Give the material again in full, matching it exactly.

************

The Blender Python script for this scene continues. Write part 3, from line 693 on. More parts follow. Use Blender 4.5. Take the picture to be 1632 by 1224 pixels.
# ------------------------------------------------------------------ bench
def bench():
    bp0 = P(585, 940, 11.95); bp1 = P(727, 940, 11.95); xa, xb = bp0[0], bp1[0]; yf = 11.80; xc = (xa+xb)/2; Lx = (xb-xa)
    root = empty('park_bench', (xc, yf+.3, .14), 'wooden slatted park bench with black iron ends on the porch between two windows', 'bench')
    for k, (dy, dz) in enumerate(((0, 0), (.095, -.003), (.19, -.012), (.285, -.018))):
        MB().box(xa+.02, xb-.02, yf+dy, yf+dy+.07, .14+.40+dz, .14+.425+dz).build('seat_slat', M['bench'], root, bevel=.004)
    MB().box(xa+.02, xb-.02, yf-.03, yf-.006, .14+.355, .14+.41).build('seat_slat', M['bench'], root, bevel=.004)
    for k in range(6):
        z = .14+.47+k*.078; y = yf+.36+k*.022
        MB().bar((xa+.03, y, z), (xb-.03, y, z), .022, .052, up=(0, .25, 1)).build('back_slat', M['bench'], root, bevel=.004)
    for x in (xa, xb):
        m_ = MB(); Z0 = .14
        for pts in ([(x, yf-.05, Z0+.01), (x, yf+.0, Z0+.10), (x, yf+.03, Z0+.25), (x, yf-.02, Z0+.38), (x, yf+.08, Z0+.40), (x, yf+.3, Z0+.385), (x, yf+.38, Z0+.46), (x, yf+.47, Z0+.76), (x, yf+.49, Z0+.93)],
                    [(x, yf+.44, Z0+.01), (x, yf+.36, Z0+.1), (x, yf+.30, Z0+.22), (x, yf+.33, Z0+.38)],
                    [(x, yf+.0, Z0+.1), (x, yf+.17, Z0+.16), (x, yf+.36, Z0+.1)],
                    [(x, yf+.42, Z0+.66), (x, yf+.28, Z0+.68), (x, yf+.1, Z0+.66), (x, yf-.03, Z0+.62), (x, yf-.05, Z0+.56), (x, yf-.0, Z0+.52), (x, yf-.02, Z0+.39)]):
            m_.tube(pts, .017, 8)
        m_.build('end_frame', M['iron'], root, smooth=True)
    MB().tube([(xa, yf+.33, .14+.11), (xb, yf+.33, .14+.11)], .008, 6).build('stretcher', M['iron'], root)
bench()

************

[EXERCISE SOLUTION]
The Blender Python script for this scene continues. Write part 3, from line 693 on. More parts follow. Use Blender 4.5. Take the picture to be 1632 by 1224 pixels.
# ------------------------------------------------------------------ bench
def bench():
    bp0 = P(585, 940, 11.95); bp1 = P(727, 940, 11.95); xa, xb = bp0[0], bp1[0]; yf = 11.80; xc = (xa+xb)/2; Lx = (xb-xa)
    root = empty('park_bench', (xc, yf+.3, .14), 'wooden slatted park bench with black iron ends on the porch between two windows', 'bench')
    for k, (dy, dz) in enumerate(((0, 0), (.095, -.003), (.19, -.012), (.285, -.018))):
        MB().box(xa+.02, xb-.02, yf+dy, yf+dy+.07, .14+.40+dz, .14+.425+dz).build('seat_slat', M['bench'], root, bevel=.004)
    MB().box(xa+.02, xb-.02, yf-.03, yf-.006, .14+.355, .14+.41).build('seat_slat', M['bench'], root, bevel=.004)
    for k in range(6):
        z = .14+.47+k*.078; y = yf+.36+k*.022
        MB().bar((xa+.03, y, z), (xb-.03, y, z), .022, .052, up=(0, .25, 1)).build('back_slat', M['bench'], root, bevel=.004)
    for x in (xa, xb):
        m_ = MB(); Z0 = .14
        for pts in ([(x, yf-.05, Z0+.01), (x, yf+.0, Z0+.10), (x, yf+.03, Z0+.25), (x, yf-.02, Z0+.38), (x, yf+.08, Z0+.40), (x, yf+.3, Z0+.385), (x, yf+.38, Z0+.46), (x, yf+.47, Z0+.76), (x, yf+.49, Z0+.93)],
                    [(x, yf+.44, Z0+.01), (x, yf+.36, Z0+.1), (x, yf+.30, Z0+.22), (x, yf+.33, Z0+.38)],
                    [(x, yf+.0, Z0+.1), (x, yf+.17, Z0+.16), (x, yf+.36, Z0+.1)],
                    [(x, yf+.42, Z0+.66), (x, yf+.28, Z0+.68), (x, yf+.1, Z0+.66), (x, yf-.03, Z0+.62), (x, yf-.05, Z0+.56), (x, yf-.0, Z0+.52), (x, yf-.02, Z0+.39)]):
            m_.tube(pts, .017, 8)
        m_.build('end_frame', M['iron'], root, smooth=True)
    MB().tube([(xa, yf+.33, .14+.11), (xb, yf+.33, .14+.11)], .008, 6).build('stretcher', M['iron'], root)
bench()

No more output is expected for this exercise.